**Set task:** Your task is to copy every line of this material exactly.

* * *

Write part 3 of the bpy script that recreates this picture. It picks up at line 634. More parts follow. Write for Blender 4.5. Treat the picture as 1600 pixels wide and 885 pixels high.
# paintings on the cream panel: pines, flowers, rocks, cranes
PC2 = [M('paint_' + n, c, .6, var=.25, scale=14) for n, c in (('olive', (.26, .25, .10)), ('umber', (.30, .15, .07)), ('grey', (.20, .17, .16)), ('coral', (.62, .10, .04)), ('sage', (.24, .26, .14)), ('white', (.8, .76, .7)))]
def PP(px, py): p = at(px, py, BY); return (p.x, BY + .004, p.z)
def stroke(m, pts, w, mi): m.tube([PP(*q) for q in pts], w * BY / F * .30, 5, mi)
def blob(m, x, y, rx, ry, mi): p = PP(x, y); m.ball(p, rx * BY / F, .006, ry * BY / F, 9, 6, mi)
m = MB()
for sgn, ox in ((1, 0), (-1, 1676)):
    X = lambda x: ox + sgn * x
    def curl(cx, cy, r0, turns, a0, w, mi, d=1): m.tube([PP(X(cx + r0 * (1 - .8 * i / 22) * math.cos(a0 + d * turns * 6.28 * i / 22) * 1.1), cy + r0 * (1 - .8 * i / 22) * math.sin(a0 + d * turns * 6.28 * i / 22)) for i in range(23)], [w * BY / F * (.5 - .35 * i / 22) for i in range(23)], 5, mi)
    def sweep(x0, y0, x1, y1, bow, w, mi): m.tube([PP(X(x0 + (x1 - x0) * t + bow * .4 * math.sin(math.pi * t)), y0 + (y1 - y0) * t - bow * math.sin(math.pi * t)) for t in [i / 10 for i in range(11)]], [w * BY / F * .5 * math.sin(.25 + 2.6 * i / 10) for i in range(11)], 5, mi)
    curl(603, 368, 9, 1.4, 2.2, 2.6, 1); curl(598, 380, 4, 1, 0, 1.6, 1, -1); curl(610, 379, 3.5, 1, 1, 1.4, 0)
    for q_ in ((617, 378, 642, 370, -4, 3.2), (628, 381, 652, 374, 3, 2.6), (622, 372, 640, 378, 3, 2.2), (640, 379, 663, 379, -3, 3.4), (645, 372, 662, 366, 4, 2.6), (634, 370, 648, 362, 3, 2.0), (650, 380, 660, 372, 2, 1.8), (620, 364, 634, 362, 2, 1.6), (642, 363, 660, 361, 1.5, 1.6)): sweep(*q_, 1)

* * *

**Task result:**
Write part 3 of the bpy script that recreates this picture. It picks up at line 634. More parts follow. Write for Blender 4.5. Treat the picture as 1600 pixels wide and 885 pixels high.
# paintings on the cream panel: pines, flowers, rocks, cranes
PC2 = [M('paint_' + n, c, .6, var=.25, scale=14) for n, c in (('olive', (.26, .25, .10)), ('umber', (.30, .15, .07)), ('grey', (.20, .17, .16)), ('coral', (.62, .10, .04)), ('sage', (.24, .26, .14)), ('white', (.8, .76, .7)))]
def PP(px, py): p = at(px, py, BY); return (p.x, BY + .004, p.z)
def stroke(m, pts, w, mi): m.tube([PP(*q) for q in pts], w * BY / F * .30, 5, mi)
def blob(m, x, y, rx, ry, mi): p = PP(x, y); m.ball(p, rx * BY / F, .006, ry * BY / F, 9, 6, mi)
m = MB()
for sgn, ox in ((1, 0), (-1, 1676)):
    X = lambda x: ox + sgn * x
    def curl(cx, cy, r0, turns, a0, w, mi, d=1): m.tube([PP(X(cx + r0 * (1 - .8 * i / 22) * math.cos(a0 + d * turns * 6.28 * i / 22) * 1.1), cy + r0 * (1 - .8 * i / 22) * math.sin(a0 + d * turns * 6.28 * i / 22)) for i in range(23)], [w * BY / F * (.5 - .35 * i / 22) for i in range(23)], 5, mi)
    def sweep(x0, y0, x1, y1, bow, w, mi): m.tube([PP(X(x0 + (x1 - x0) * t + bow * .4 * math.sin(math.pi * t)), y0 + (y1 - y0) * t - bow * math.sin(math.pi * t)) for t in [i / 10 for i in range(11)]], [w * BY / F * .5 * math.sin(.25 + 2.6 * i / 10) for i in range(11)], 5, mi)
    curl(603, 368, 9, 1.4, 2.2, 2.6, 1); curl(598, 380, 4, 1, 0, 1.6, 1, -1); curl(610, 379, 3.5, 1, 1, 1.4, 0)
    for q_ in ((617, 378, 642, 370, -4, 3.2), (628, 381, 652, 374, 3, 2.6), (622, 372, 640, 378, 3, 2.2), (640, 379, 663, 379, -3, 3.4), (645, 372, 662, 366, 4, 2.6), (634, 370, 648, 362, 3, 2.0), (650, 380, 660, 372, 2, 1.8), (620, 364, 634, 362, 2, 1.6), (642, 363, 660, 361, 1.5, 1.6)): sweep(*q_, 1)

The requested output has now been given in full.